La storia del Muvar ha inizio nel 1988, quando Aldo Villabruna scoprì casualmente i resti di un cacciatore preistorico lungo la Val Schenèr, nel Bellunese. La scoperta, avvenuta durante i lavori di rettifica del tracciato stradale, portò all’avvio di scavi archeologici diretti dal professor Alberto Broglio dell’Università di Ferrara. L’Uomo della Val Rosna, così denominato, è uno dei reperti più antichi mai rinvenuti nell'area alpina, rappresentando una testimonianza unica della vita e delle pratiche funerarie del Paleolitico Superiore.
Il Muvar si sviluppa attraverso nove sale espositive, offrendo un percorso didattico-divulgativo che combina ricostruzioni e filmati, permettendo ai visitatori di immergersi completamente nella vita dell’uomo preistorico. Dalla rappresentazione dei luoghi del ritrovamento alle abitudini quotidiane del cacciatore, ogni dettaglio è curato per offrire un'esperienza educativa e coinvolgente. Le ricostruzioni multimediali, progettate dall'architetto Marino Baldin e accompagnate dai contenuti video del regista Stefano Zampini, ricreano le condizioni di vita dell'epoca, inclusi i momenti più crudi come la macellazione con strumenti in selce.

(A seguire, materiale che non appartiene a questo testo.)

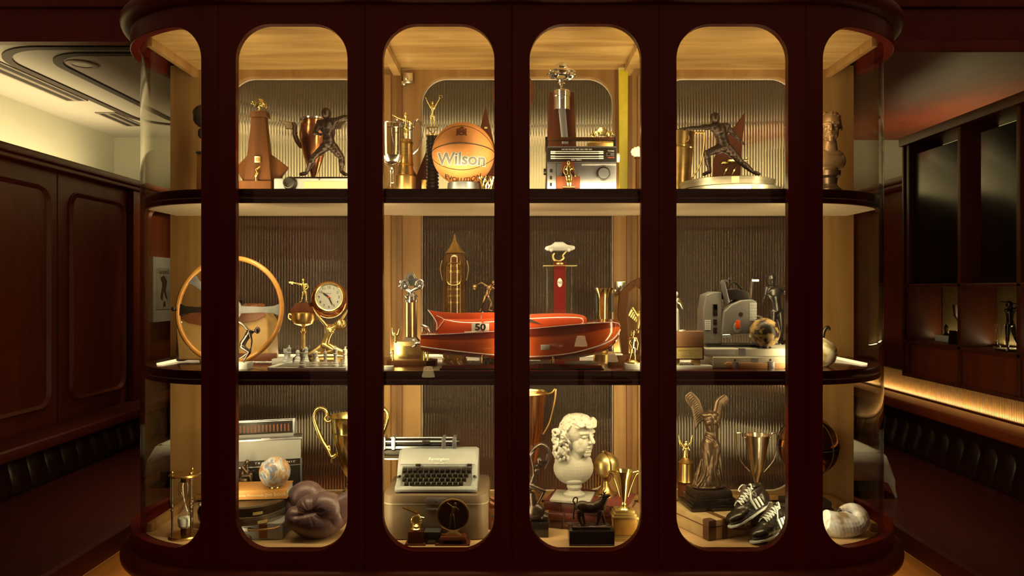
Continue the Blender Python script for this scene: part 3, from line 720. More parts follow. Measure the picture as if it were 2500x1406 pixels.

Il Muvar non si limita a raccontare la storia di un semplice cacciatore, ma mette in luce tre primati straordinari: la sepoltura dell’Uomo della Val Rosna è tra le più antiche delle Alpi, il corredo funerario con pietre dipinte rappresenta un eccezionale esempio di arte funeraria, e la sua dentatura rivela il primo caso documentato di cura odontoiatrica, con tracce di un trattamento innovativo per l'epoca.